## START Data section
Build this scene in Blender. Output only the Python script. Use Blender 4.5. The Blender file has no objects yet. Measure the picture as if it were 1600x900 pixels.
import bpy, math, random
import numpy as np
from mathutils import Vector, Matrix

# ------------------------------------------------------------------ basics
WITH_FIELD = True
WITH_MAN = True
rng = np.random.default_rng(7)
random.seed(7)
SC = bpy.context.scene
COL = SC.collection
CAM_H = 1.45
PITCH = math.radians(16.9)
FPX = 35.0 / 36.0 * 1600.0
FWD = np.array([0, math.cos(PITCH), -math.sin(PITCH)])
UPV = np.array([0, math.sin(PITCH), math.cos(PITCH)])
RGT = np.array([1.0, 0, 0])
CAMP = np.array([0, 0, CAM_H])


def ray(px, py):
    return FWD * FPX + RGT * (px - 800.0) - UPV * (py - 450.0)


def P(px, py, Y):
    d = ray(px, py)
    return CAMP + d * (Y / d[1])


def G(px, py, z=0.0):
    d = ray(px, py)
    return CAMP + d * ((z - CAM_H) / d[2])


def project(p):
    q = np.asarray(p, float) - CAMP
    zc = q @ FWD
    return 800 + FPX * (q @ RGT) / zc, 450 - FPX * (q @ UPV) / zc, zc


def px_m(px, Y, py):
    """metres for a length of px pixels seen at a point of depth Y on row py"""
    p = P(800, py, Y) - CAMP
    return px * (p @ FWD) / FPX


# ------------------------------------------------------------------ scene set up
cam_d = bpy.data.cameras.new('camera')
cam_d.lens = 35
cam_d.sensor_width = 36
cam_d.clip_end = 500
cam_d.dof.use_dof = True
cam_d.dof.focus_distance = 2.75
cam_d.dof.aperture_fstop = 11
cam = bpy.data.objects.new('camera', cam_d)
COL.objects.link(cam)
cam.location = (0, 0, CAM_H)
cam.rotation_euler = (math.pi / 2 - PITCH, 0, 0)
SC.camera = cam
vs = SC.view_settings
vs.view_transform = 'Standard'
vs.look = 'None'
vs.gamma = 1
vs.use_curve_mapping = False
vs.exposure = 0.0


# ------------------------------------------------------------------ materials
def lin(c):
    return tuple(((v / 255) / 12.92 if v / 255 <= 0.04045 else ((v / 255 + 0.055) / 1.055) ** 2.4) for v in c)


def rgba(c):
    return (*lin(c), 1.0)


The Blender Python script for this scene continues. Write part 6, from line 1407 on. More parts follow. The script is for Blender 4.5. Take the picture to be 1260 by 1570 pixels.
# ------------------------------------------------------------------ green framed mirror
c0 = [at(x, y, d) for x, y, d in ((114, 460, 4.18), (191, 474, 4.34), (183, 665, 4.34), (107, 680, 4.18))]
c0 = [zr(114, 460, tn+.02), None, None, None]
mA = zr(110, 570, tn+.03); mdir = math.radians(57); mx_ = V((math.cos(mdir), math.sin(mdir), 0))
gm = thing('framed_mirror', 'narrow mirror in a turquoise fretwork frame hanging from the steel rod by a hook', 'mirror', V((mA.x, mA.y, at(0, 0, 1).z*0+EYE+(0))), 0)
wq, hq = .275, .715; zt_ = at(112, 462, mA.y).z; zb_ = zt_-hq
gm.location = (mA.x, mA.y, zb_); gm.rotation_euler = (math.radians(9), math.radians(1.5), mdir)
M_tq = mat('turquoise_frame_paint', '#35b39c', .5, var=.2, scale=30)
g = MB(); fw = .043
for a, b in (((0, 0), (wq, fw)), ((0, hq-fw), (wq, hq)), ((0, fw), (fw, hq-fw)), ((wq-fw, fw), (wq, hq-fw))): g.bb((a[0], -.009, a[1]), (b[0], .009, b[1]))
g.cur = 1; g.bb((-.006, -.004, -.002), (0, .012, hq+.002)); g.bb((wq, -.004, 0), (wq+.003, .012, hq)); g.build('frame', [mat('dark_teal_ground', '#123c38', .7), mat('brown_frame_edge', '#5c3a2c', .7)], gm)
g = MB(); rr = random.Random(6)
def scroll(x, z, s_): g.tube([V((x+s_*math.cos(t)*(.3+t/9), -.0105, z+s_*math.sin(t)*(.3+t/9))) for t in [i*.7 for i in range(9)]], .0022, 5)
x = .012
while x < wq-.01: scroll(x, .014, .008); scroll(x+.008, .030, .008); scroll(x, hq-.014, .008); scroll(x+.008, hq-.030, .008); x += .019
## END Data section
What you should do.
Beginning at the top of the data, please return every line until and including the line containing "return 800 +", copied exactly, and nothing past it.

Task result.
Build this scene in Blender. Output only the Python script. Use Blender 4.5. The Blender file has no objects yet. Measure the picture as if it were 1600x900 pixels.
import bpy, math, random
import numpy as np
from mathutils import Vector, Matrix

# ------------------------------------------------------------------ basics
WITH_FIELD = True
WITH_MAN = True
rng = np.random.default_rng(7)
random.seed(7)
SC = bpy.context.scene
COL = SC.collection
CAM_H = 1.45
PITCH = math.radians(16.9)
FPX = 35.0 / 36.0 * 1600.0
FWD = np.array([0, math.cos(PITCH), -math.sin(PITCH)])
UPV = np.array([0, math.sin(PITCH), math.cos(PITCH)])
RGT = np.array([1.0, 0, 0])
CAMP = np.array([0, 0, CAM_H])


def ray(px, py):
    return FWD * FPX + RGT * (px - 800.0) - UPV * (py - 450.0)


def P(px, py, Y):
    d = ray(px, py)
    return CAMP + d * (Y / d[1])


def G(px, py, z=0.0):
    d = ray(px, py)
    return CAMP + d * ((z - CAM_H) / d[2])


def project(p):
    q = np.asarray(p, float) - CAMP
    zc = q @ FWD
    return 800 + FPX * (q @ RGT) / zc, 450 - FPX * (q @ UPV) / zc, zc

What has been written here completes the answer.